Mãe e filha vítimas de feminicídio no ES: tragédia não é mera coincidência

Morte de Ana Clara, adolescente cuja mãe também foi assassinada em 2009 em circunstâncias de feminicídio, mostra como a violência contra a mulher perpassa o tempo sem ser efetivamente contida

Publicado em 24/08/2022 às 02h00
Feminicídio
Ana Clara Amorim, de 14 anos, foi morta a tiros pelo ex-namorado, Joelson Silva de Souza, de 18 anos. Crédito: Acervo pessoal

A repetição da tragédia, como uma sina. No início deste mês, Ana Clara Amorim, uma adolescente de 14 anos, foi assassinada a tiros pelo ex-namorado Joelson Silva de Souza, de 18 anos, que não aceitava o fim do namoro. O que já seria isoladamente perturbador, sobretudo pela idade da jovem, ficou ainda mais impactante quando se soube que a mãe da garota, em 2009, foi morta também em um episódio de feminicídio. 

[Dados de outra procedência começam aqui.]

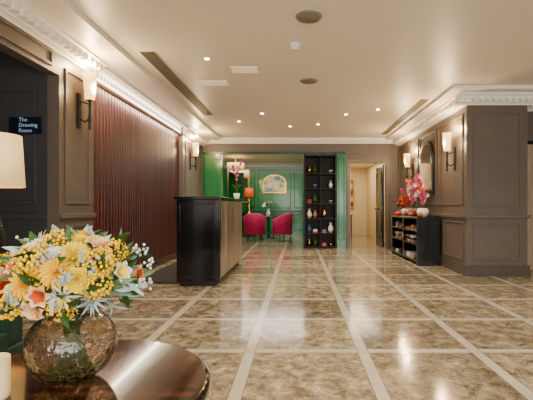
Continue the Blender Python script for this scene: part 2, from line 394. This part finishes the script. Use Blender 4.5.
for i in range(20):
    d = Vector((R.uniform(-1, 1), R.uniform(-1, 1), R.uniform(.3, 1.2))).normalized(); N_, A_, B_ = basis(d)
    for j in range(5): b.petal(Vector((-.98, 13.25, 1.04))+d*.15, d, A_*math.cos(j*1.257)+B_*math.sin(j*1.257), .09, .06, .8, .6, 'whitep' if i % 3 else 'leaf')
b.build('white_flower_vase')
b = B(); b.box(-2.5, -1.5, 13.9, 14.3, .75, .82, 'black')
for x in (-2.48, -1.57):
    for yy in (13.92, 14.23): b.box(x, x+.05, yy, yy+.05, 0, .75, 'black')
b.box(-2.45, -1.55, 13.93, 14.27, .2, .24, 'black'); b.build('sideboard_table', .005)
b = B(); b.lathe((-1.72, 14.08, .82), [(0, 0), (.09, 0), (.09, .02), (.03, .05), (.09, .2), (.03, .42), (.015, .66), (0, .66)], 'gold')
b.lathe((-1.72, 14.08, 1.42), [(.17, 0), (.15, .3), (.145, .3), (.165, 0)], 'orange'); b.build('orange_table_lamp')
b = B(); b.cyl((-1.95, 12.5, 2.42), .012, .2, 'gold'); b.lathe((-1.95, 12.5, 2.25), [(.26, 0), (.26, .17), (.25, .17), (.25, 0), (.26, 0)], 'lshade', 32); b.cyl((-1.95, 12.5, 2.38), .25, .01, 'lshade'); b.build('pendant_lamp')

# shelving unit
b = B()
x0, x1, y0, y1 = .14, .99, 10.12, 10.52
b.box(x0, x0+.05, y0, y1, 0, 2.4, 'shelfblack'); b.box(x1-.05, x1, y0, y1, 0, 2.4, 'shelfblack'); b.box(x0+.05, x1-.05, y1-.02, y1, 0, 2.4, 'shelfblack')
zs = [.02, .36, .74, 1.12, 1.5, 1.88, 2.34]
for z in zs: b.box(x0+.05, x1-.05, y0+.01, y1-.02, z, z+.03, 'shelfblack')
b.box(.55, .575, y0+.02, y1-.02, .05, 2.34, 'shelfblack')
b.build('display_shelving', .003)
b = B()
kk = ['white', 'blue', 'tan', 'white', 'paper', 'gold', 'white', 'leaf']
for i, z in enumerate(zs[:-1]):
    for cx in (.29, .44, .67, .84):
        if R.random() < .15: continue
        k = R.choice(kk); s_ = R.uniform(.85, 1.25); zz = z+.03
        t = R.random()
        if t < .45: b.lathe((cx, 10.28, zz), [(0, 0), (.035*s_, 0), (.06*s_, .07*s_), (.055*s_, .12*s_), (.02*s_, .17*s_), (.028*s_, .21*s_), (0, .21*s_)], k, 16)
        elif t < .7: b.lathe((cx, 10.28, zz), [(0, 0), (.03, 0), (.035, .015), (.07*s_, .08*s_), (.065*s_, .08*s_), (0, .03)], k, 16)
        else:
            for q in range(3): b.box(cx-.06+q*.006, cx+.06-q*.004, 10.2, 10.36, zz+q*.03, zz+q*.03+.028, R.choice(['paper', 'white', 'blue', 'redp']))
b.build('shelf_ornaments')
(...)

Mas não dá para colocar a responsabilidade no destino ou no acaso. Esse caso retrata como a violência ronda a vida das mulheres, em relacionamentos abusivos nos quais os homens se consideram donos delas. Pode acontecer mais de uma vez na mesma família, na mesma rua, no mesmo bairro, na mesma cidade. está sempre à espreita. A coincidência é trágica, mas se for trata como mera coincidência reduz o peso de um problema que parece sem solução. E cruzar os braços não é uma opção.

No Espírito Santo, a morte de mulheres em função do gênero faz inconvenientemente parte da paisagem. Levantamento com dados referentes a 2021 mostram que a cada três dias, uma mulher é assassinada no Estado. Desses três assassinatos, um é classificado como feminicídio. A vulnerabilidade feminina é incontestável, comprovada pelas estatísticas. E o perigo quase sempre está muito próximo, dentro de casa.

Lei Maria da Penha, Lei do Feminicídio, medidas protetivas, botão de pânico: há um arsenal legislativo e de políticas públicas mobilizado nas últimas décadas em defesa das mulheres, com cada vez mais holofotes para o problema. Mas suas raízes estruturais são daninhas. O combate ao machismo ainda perde as batalhas mais importantes, quando uma mulher é ferida ou morta. Na noite de domingo (21), mais uma vítima: uma mulher foi morta com um tiro na cabeça dentro de casa na zona rural de Pancas. O principal suspeito é o ex-namorado dela.

A cultura do machismo também se fortalece em leis arcaicas que ainda a sustentam. Por isso, é tão importante que a legislação se atualize.  Em julho, a Comissão de Constituição e Justiça do Senado aprovou projeto de lei que veda o uso da tese de legítima defesa da honra para absolver acusados de feminicídio. A alteração no Código Penal e no Código de Processo Penal é um avanço jurídico, para acabar com o uso de valores morais  para beneficiar quem comete violência contra a mulher

Não é destino, não é sina: mulheres continuam sendo assassinadas pela visão distorcida de homens sobre o papel de cada um nos relacionamentos. O machismo pode ser derrotado com conscientização, mas é quando as estruturas da sociedade são mudadas, com políticas públicas e leis mais eficientes, que suas raízes são arrancadas.